Any Japanese speakers feel like translating about 1:48 minutes’ worth of sports commentary?
In this video, a Spanish U-12 football (soccer) team beats a Japanese team. After the Spanish boys celebrate, they console their visibly-distraught opponents. Good sportsmanship wins the day!
I’m curious what the commentators were saying about it.
Also, at about 1:05, #20 says something to one of the Japanese lads, but my Spanish isn’t good enough to read lips (unless the lad was speaking in English or Japanese; in either case, I didn’t pick it up).
ASIDE: I notice that the Spanish lads, #20 in particular, put their hands on the Japanese boys’ faces and look them in the eye.
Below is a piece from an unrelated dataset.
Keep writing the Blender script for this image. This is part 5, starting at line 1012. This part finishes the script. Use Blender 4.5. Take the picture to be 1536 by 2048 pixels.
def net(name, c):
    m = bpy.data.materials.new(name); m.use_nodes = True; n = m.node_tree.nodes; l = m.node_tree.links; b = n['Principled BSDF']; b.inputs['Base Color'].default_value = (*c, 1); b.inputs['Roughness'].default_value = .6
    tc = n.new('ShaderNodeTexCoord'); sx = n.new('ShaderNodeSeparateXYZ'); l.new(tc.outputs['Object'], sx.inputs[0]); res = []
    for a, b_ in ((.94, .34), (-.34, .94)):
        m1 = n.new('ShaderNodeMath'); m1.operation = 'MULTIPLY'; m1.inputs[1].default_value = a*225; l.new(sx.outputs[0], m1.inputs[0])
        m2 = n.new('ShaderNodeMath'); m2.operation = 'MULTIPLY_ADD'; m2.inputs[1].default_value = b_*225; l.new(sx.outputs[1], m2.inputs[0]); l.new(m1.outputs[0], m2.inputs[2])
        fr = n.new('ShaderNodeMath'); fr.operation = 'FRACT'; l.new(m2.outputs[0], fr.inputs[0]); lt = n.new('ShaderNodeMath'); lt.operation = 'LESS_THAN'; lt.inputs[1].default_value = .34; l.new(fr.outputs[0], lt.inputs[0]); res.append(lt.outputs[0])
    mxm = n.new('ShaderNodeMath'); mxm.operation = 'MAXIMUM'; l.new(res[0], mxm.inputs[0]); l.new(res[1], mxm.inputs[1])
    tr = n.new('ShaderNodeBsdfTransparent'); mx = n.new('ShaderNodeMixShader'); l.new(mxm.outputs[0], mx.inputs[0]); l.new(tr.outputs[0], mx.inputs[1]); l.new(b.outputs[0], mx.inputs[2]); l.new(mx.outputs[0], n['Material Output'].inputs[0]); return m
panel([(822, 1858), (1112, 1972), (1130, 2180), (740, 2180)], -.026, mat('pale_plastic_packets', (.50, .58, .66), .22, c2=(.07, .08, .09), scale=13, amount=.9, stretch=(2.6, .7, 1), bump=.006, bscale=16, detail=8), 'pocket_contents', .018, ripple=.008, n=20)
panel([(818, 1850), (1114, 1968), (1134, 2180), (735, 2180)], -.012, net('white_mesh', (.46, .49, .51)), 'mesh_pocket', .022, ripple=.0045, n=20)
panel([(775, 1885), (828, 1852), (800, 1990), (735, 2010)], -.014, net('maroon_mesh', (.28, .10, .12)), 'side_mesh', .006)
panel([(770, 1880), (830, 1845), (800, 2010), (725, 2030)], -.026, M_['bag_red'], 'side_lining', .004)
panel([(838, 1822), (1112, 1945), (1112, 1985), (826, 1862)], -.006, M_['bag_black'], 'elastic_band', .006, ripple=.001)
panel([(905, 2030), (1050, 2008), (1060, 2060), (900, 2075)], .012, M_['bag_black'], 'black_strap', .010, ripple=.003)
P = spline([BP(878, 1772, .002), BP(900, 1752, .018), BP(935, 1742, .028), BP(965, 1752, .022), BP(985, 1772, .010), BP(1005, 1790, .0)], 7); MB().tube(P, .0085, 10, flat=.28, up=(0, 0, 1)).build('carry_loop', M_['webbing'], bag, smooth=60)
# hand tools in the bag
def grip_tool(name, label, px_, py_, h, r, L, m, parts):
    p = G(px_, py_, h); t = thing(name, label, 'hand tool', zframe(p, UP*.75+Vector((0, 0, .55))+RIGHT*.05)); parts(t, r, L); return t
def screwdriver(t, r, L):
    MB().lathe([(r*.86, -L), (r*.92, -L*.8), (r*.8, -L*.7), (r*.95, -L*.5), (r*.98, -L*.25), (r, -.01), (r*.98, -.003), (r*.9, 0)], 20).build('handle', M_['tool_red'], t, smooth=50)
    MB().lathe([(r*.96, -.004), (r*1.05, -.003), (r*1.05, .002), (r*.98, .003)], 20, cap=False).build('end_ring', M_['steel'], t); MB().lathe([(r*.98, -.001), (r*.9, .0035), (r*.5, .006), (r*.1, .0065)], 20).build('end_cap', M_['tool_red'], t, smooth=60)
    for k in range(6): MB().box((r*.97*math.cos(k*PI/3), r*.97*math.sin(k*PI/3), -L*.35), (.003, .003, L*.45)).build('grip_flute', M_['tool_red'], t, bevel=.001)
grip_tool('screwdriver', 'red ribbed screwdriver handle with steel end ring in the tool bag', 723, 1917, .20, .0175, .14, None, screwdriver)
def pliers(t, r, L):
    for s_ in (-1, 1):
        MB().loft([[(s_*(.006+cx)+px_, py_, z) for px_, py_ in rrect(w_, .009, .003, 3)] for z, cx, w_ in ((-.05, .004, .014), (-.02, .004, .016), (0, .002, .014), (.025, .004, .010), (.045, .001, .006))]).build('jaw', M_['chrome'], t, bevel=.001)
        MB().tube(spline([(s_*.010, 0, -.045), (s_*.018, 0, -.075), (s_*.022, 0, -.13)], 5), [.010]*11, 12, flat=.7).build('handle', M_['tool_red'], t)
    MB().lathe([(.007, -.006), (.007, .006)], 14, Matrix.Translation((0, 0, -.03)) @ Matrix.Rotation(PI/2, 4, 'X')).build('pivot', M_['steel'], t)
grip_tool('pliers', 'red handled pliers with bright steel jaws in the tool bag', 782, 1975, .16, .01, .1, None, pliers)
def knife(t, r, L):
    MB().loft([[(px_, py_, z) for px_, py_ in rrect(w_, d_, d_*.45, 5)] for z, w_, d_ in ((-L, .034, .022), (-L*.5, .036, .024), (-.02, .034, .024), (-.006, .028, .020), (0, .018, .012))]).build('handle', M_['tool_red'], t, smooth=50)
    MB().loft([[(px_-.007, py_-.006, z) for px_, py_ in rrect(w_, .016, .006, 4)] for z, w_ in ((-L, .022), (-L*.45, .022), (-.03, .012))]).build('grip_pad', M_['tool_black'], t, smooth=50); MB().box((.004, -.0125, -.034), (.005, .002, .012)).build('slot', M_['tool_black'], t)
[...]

A sign of respect/affection in Spain, but doubtless the Japanese boys might have been put off by the gesture in any other context. Japanese don’t look each other in the eye and avoid touching each other at all costs, if I remember what I’ve read about Japanese culture. I hope the Japanese lads didn’t take it the wrong way. They don’t seem to.
Bizarre that those kids are crying. How badly did they lose? :eek:
Sort of hard to hear the commentators but they’re just saying that the Spanish boys are being wonderful and it’s nice for them to use physical gestures to console the Japanese kids because they can’t talk to each other.
I cannot read lips to save my life, so I don’t know what he said, but, since the team is from Barcelona, if it wasn’t English, it might as well have been Catalan rather than Spanish.
Before the shot there’s one saying “¡tira! ¡tiraaaaa!” (“shoot! SHOOT!”)
I see one which seems to me to be saying “ya, ya” (or “ja, ja” if you spell it in Catalan, the spoken word is the same; Spanish/Catalan for “now, now” or “there, there”) and then at 1:08 another one which seems to me to be speaking English (“you did good”). The one at 1:38 is on the side, which as any deaf person can tell you is shit for lipreading.
That gesture of ruffling each other’s hair shows how young they are: grown-ups are highly unlikely to touch each other’s head casually, but for a kid it’s a comforting gesture.
I think the kids showed great sportsmanship. The problem though is the pressure the Japanese kids were put under to win. It’s a game; they’re kids. Let them just enjoy playing the game.